なおかなりお値段がはりますが、玉蟲先生の抱一研究の現段階における集大成と言えるのが次の一冊です。



「都市の中の絵 酒井抱一の絵事とその遺響」 玉蟲敏子著 ブリュッケ 7600円

全700ページ弱の超労作です。なおこちらは書店でも入手出来ます。論文形式なので簡単には進みませんが、当然ながら読み応えがあります。抱一への関心をさらに深めたい方には必携の一冊と言えそうです。

琳派という括りではありますが、いくつか入門シリーズの中にも抱一作に関する記載があります。



「すぐわかる 琳派の美術」 仲町啓子監修 東京美術 2000円



「美術館へ行こう 琳派に夢見る」 仲町啓子監修 新潮社 1800円

また少し前にディアゴスティーニの「週刊アーティストジャパン」に抱一が取り上げられたこともありました。



「週刊アーティストジャパン 33 酒井抱一」(2007/9/11号) 590円

さらに今、一般向けに販売しているかどうか不明ですが、出光美術館の館報に河野元昭先生が「酒井抱一の芸術」というテキストを寄せたことがありました。



「出光美術館 館報118」(平成14年2月28日発行)

また図録ですが、昨年に足立区立郷土博物館で行われた「千住の琳派」展の図録に玉蟲先生の抱一に関する文章があります。



「千住の琳派」(図録) 足立区立郷土博物館

千住と抱一、また抱一後の琳派受容の展開を十二ヶ月花鳥図や八橋図屏風などで読み解く労作です。

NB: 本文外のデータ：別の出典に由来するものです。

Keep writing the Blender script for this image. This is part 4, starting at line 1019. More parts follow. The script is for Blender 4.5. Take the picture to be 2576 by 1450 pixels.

ちなみに現在の抱一展の図録ですが、どうやら人気のため、一部書店では品薄気味になっているとのことです。(Amazonでも時間がかかるとの情報あり。)



「酒井抱一と江戸琳派の全貌」(一般書籍・図録) 求龍堂 2800円

かなり重いので難儀しますが、すぐに入手するのであれば、やはり美術館のショップがベストなのかもしれません。

これ以外にも抱一に関する一般向けの本がまたあるやもしれません。ご存知の方はまたコメントなどでお寄せいただけると嬉しいです。